Y así ni el que llena su tiempo con densas experiencias ni aquel otro que hace de la vida un soplo de insignificancia tienen otro valor objetivo que la pura densidad del humo que se disuelve en la nada minutos después de haber abandonado las lenguas de fuego que lo crearon. Si algo ha de quedar de lo que somos será sólo lo que hayamos hecho para contribuir a la mejora del cuerpo social al que pertenecemos, incluso los buenos recuerdos que alguien pueda guardar de nosotros terminarán siendo humo.

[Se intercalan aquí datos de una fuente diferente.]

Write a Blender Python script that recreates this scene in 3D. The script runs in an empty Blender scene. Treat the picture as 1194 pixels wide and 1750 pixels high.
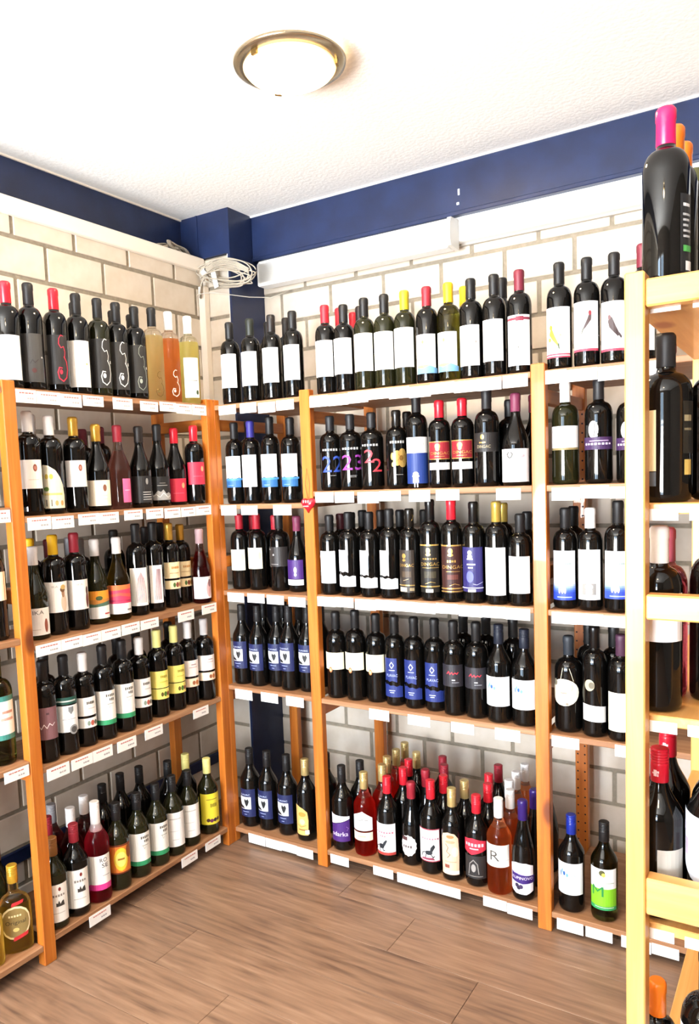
import bpy, bmesh, math, random
from mathutils import Matrix, Vector
random.seed(7)
sc = bpy.context.scene
COL = sc.collection
R_ = math.radians

# ------------------------------------------------------------------ camera, world, daylight, exposure
cam = bpy.data.cameras.new('camera'); cam_o = bpy.data.objects.new('camera', cam); COL.objects.link(cam_o)
cam.sensor_fit = 'VERTICAL'; cam.sensor_height = 24.0; cam.lens = 1306.18 / 1750 * 24
cam.shift_x = 33.82 / 1750; cam.shift_y = 58.56 / 1750
cam.clip_start = .02; cam.clip_end = 60
_yaw, _pit, _rol = .567808, -.090283, -.038002
_f = Vector((-math.sin(_yaw) * math.cos(_pit), math.cos(_yaw) * math.cos(_pit), math.sin(_pit)))
_r = Vector((math.cos(_yaw), math.sin(_yaw), 0)); _u = _r.cross(_f)
_r2 = _r * math.cos(_rol) + _u * math.sin(_rol); _u2 = -_r * math.sin(_rol) + _u * math.cos(_rol)
cam_o.matrix_world = Matrix(((_r2.x, _u2.x, -_f.x, 1.98463), (_r2.y, _u2.y, -_f.y, -2.26719), (_r2.z, _u2.z, -_f.z, 1.47367), (0, 0, 0, 1)))
sc.camera = cam_o

W = bpy.data.worlds.new('daylight'); sc.world = W; W.use_nodes = True
wn = W.node_tree.nodes; wl = W.node_tree.links
sky = wn.new('ShaderNodeTexSky'); sky.sky_type = 'HOSEK_WILKIE'; sky.turbidity = 4.0; sky.sun_direction = (.3, .6, .75)
wl.new(sky.outputs[0], wn['Background'].inputs[0]); wn['Background'].inputs[1].default_value = .9

def window_light(name, x0, x1, z0, z1, y, power, colour):
    l = bpy.data.lights.new(name, 'AREA'); l.shape = 'RECTANGLE'; l.size = x1 - x0; l.size_y = z1 - z0
    l.energy = power; l.color = colour
    o = bpy.data.objects.new(name, l); COL.objects.link(o)
    o.location = ((x0 + x1) / 2, y, (z0 + z1) / 2); o.rotation_euler = (R_(90), 0, 0)
    return o
WY = -4.6
WIN = [(-.20, .62), (.86, 1.68)]
for i, (a, b) in enumerate(WIN):
    window_light('window_daylight', a + .03, b - .03, .25, 2.25, WY + .06, [240, 110][i], (.58, .78, 1.0))
    # sunlit pavement outside throws light up through the same panes
    window_light('pavement_bounce', a + .03, b - .03, .25, 2.25, WY + .10, [780, 460][i], (1.0, .98, .95)).rotation_euler = (R_(150), 0, 0)

vs = sc.view_settings
vs.view_transform = 'Standard'; vs.look = 'None'; vs.gamma = 1.0; vs.use_curve_mapping = False
vs.exposure = -0.68

# ------------------------------------------------------------------ materials
def lin(c):
    if isinstance(c, str): c = tuple(int(c[i:i + 2], 16) / 255 for i in (0, 2, 4))
    return tuple((v / 12.92 if v <= .04045 else ((v + .055) / 1.055) ** 2.4) for v in c)
_mats = {}
def mat(name, col, rough=.5, metal=0, spec=.5, coat=0, trans=0, ior=1.45, emit=None, es=0):
    if name in _mats: return _mats[name]
    m = bpy.data.materials.new(name); m.use_nodes = True
    b = m.node_tree.nodes['Principled BSDF']
    b.inputs['Base Color'].default_value = (*lin(col), 1); b.inputs['Roughness'].default_value = rough
    b.inputs['Metallic'].default_value = metal; b.inputs['Specular IOR Level'].default_value = spec
    b.inputs['Coat Weight'].default_value = coat; b.inputs['Transmission Weight'].default_value = trans
    b.inputs['IOR'].default_value = ior
    if emit: b.inputs['Emission Color'].default_value = (*lin(emit), 1); b.inputs['Emission Strength'].default_value = es
    _mats[name] = m
    return m
def nodes(m):
    nt = m.node_tree
    return nt, nt.nodes, nt.links, nt.nodes['Principled BSDF']
def ramp(n, stops):
    r = n.new('ShaderNodeValToRGB'); e = r.color_ramp.elements
    while len(e) < len(stops): e.new(.5)
    for k, (p_, c_) in enumerate(stops): e[k].position = p_; e[k].color = (*lin(c_), 1)
    return r
def bump(nt, b, fac, strength, dist=.002):
    bn = nt.nodes.new('ShaderNodeBump'); bn.inputs['Strength'].default_value = strength; bn.inputs['Distance'].default_value = dist
    nt.links.new(fac, bn.inputs['Height']); nt.links.new(bn.outputs[0], b.inputs['Normal'])

def wood(name, dark, mid, light, knot, axis, scale=1.0, rough=.45, coat=.15):
    m = mat(name, mid, rough, coat=coat); nt, n, L, b = nodes(m)
    tc = n.new('ShaderNodeTexCoord'); oi = n.new('ShaderNodeObjectInfo')
    add = n.new('ShaderNodeVectorMath'); add.operation = 'ADD'
    mul = n.new('ShaderNodeVectorMath'); mul.operation = 'SCALE'; mul.inputs['Scale'].default_value = 37.0
    cmb = n.new('ShaderNodeCombineXYZ')
    for k in range(3): L.new(oi.outputs['Random'], cmb.inputs[k])
    L.new(cmb.outputs[0], mul.inputs[0]); L.new(tc.outputs['Object'], add.inputs[0]); L.new(mul.outputs[0], add.inputs[1])
    mp = n.new('ShaderNodeMapping'); s = [38 * scale] * 3; s[axis] = 1.6 * scale
    mp.inputs['Scale'].default_value = s; L.new(add.outputs[0], mp.inputs[0])
    # knots bend the grain
    mk = n.new('ShaderNodeMapping'); sk = [7.0] * 3; sk[axis] = 3.2; mk.inputs['Scale'].default_value = sk; L.new(add.outputs[0], mk.inputs[0])
    vo = n.new('ShaderNodeTexVoronoi'); vo.inputs['Scale'].default_value = 1.0; vo.inputs['Randomness'].default_value = 1.0; L.new(mk.outputs[0], vo.inputs['Vector'])
    no = n.new('ShaderNodeTexNoise'); no.inputs['Scale'].default_value = 1.0; no.inputs['Detail'].default_value = 6; no.inputs['Roughness'].default_value = .6; no.inputs['Distortion'].default_value = .6
    L.new(mp.outputs[0], no.inputs['Vector'])
    r = ramp(n, [(.28, dark), (.5, mid), (.72, light)]); L.new(no.outputs[0], r.inputs[0])
    rk = ramp(n, [(.0, 'FFFFFF'), (.10, 'E8E8E8'), (.17, '000000')]); L.new(vo.outputs['Distance'], rk.inputs[0])
    mx = n.new('ShaderNodeMix'); mx.data_type = 'RGBA'; L.new(rk.outputs[0], mx.inputs['Factor']); L.new(r.outputs[0], mx.inputs['A']); mx.inputs['B'].default_value = (*lin(knot), 1)
    L.new(mx.outputs['Result'], b.inputs['Base Color'])
    bump(nt, b, no.outputs[0], .12, .001)
    return m

PINE = [wood('aged_pine_%s' % 'xyz'[a], '9A5018', 'B8671F', 'C87C32', '5E2810', a) for a in range(3)]
PALE = [wood('pale_pine_%s' % 'xyz'[a], 'C88A48', 'D89C54', 'E2AC68', 'A05A30', a) for a in range(3)]
SHELF = [wood('shelf_pine_%s' % 'xyz'[a], '7E5436', '966A48', 'AA8260', '5A361E', a, rough=.55, coat=0) for a in range(3)]

def floor_mat():
    m = mat('oak_laminate', '9A7354', .42); nt, n, L, b = nodes(m)
    tc = n.new('ShaderNodeTexCoord'); oi = n.new('ShaderNodeObjectInfo')
    cmb = n.new('ShaderNodeCombineXYZ'); sc_ = n.new('ShaderNodeVectorMath'); sc_.operation = 'SCALE'; sc_.inputs['Scale'].default_value = 53
    for k in range(3): L.new(oi.outputs['Random'], cmb.inputs[k])
    L.new(cmb.outputs[0], sc_.inputs[0])
    add = n.new('ShaderNodeVectorMath'); L.new(tc.outputs['Object'], add.inputs[0]); L.new(sc_.outputs[0], add.inputs[1])
    mp = n.new('ShaderNodeMapping'); mp.inputs['Scale'].default_value = (1.1, 9.5, 1); L.new(add.outputs[0], mp.inputs[0])
    n1 = n.new('ShaderNodeTexNoise'); n1.inputs['Scale'].default_value = 1.5; n1.inputs['Detail'].default_value = 3; n1.inputs['Distortion'].default_value = .9; L.new(mp.outputs[0], n1.inputs['Vector'])
    w = n.new('ShaderNodeMath'); w.operation = 'MULTIPLY'; w.inputs[1].default_value = 26; L.new(n1.outputs[0], w.inputs[0])
    si = n.new('ShaderNodeMath'); si.operation = 'SINE'; L.new(w.outputs[0], si.inputs[0])
    mp2 = n.new('ShaderNodeMapping'); mp2.inputs['Scale'].default_value = (5, 60, 1); L.new(add.outputs[0], mp2.inputs[0])
    n2 = n.new('ShaderNodeTexNoise'); n2.inputs['Scale'].default_value = 1; n2.inputs['Detail'].default_value = 5; L.new(mp2.outputs[0], n2.inputs['Vector'])
    ma = n.new('ShaderNodeMath'); ma.operation = 'MULTIPLY_ADD'; L.new(si.outputs[0], ma.inputs[0]); ma.inputs[1].default_value = .065; L.new(n2.outputs[0], ma.inputs[2])
    mb = n.new('ShaderNodeMath'); mb.operation = 'MULTIPLY_ADD'; L.new(oi.outputs['Random'], mb.inputs[0]); mb.inputs[1].default_value = .14; L.new(ma.outputs[0], mb.inputs[2])
    r = ramp(n, [(.25, '5A4335'), (.47, '7B5F4B'), (.68, '8D6E57'), (.92, '9D7F67')]); L.new(mb.outputs[0], r.inputs[0])
    mk = n.new('ShaderNodeMapping'); mk.inputs['Scale'].default_value = (1.7, 5.5, 1); L.new(add.outputs[0], mk.inputs[0])
    vo = n.new('ShaderNodeTexVoronoi'); vo.inputs['Scale'].default_value = 1; L.new(mk.outputs[0], vo.inputs['Vector'])
    rk = ramp(n, [(.0, 'D0D0D0'), (.06, '808080'), (.14, '000000')]); L.new(vo.outputs['Distance'], rk.inputs[0])
    mx = n.new('ShaderNodeMix'); mx.data_type = 'RGBA'; L.new(rk.outputs[0], mx.inputs['Factor']); L.new(r.outputs[0], mx.inputs['A']); mx.inputs['B'].default_value = (*lin('4A3122'), 1)
    L.new(mx.outputs['Result'], b.inputs['Base Color']); bump(nt, b, n2.outputs[0], .08, .001)
    return m
FLOOR = floor_mat()

def speckle(name, c1, c2, rough, sc_, bs, bd, detail=4):
    m = mat(name, c1, rough); nt, n, L, b = nodes(m)
    tc = n.new('ShaderNodeTexCoord'); no = n.new('ShaderNodeTexNoise'); no.inputs['Scale'].default_value = sc_; no.inputs['Detail'].default_value = detail
    L.new(tc.outputs['Object'], no.inputs['Vector']); r = ramp(n, [(.35, c1), (.65, c2)]); L.new(no.outputs[0], r.inputs[0])
    L.new(r.outputs[0], b.inputs['Base Color']); bump(nt, b, no.outputs[0], bs, bd)
    return m
CEIL = speckle('rough_plaster', 'EFEDE8', 'F5F3EE', .9, 70, .45, .004)
BRICK = speckle('cream_brick', 'CDBFAC', 'D6CABA', .75, 14, .15, .002)
MORTAR = speckle('grey_mortar', '857B6B', '958A79', .9, 60, .4, .002)
NAVY = speckle('navy_paint', '15203F', '1A284C', .38, 9, .15, .002)
CREAM = mat('cream_trim', 'EDE2D2', .5)
WHITE = mat('white_plastic', 'F2F2F0', .35)
PLASTER = mat('plain_plaster', '6A6056', .85)
PAPER = mat('price_paper', 'F4F1EC', .55)
DARKMET = mat('dark_gap', '1A1512', .8)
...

Magnifica verdad ésta de confirmar no ser nada que me surge esta mañana frente a un día frío y brumoso mientras trato de pensar ese tiempo que se me escurre de la mano y del que no sé dar cuenta pero del que me resisto a interpretar como un inútil pozo vacío y sin sentido. Sé que es un inútil trabajo el de intentar dar sentido al tiempo de la vida pero ello no quita para que mi curiosidad intente orientarse. Es lógico que esto sea así, la sensación de estar irremisiblemente perdido no es nada agradable, de ahí que para librarnos de ella nos empeñemos con tanta insistencia en esclarecer su origen. El resultado no es vano pese al desasosiego que el paso del tiempo puede traer consigo, por el camino el alma termina por encontrar aquí y allí rastros que acabarán adaptando nuestra natural idea de perpetuidad a la plana realidad de que nacemos, vivimos y nos moriremos; así, sin más, como cualquier pajarito de los que me encuentro alguna vez en nuestra parcela.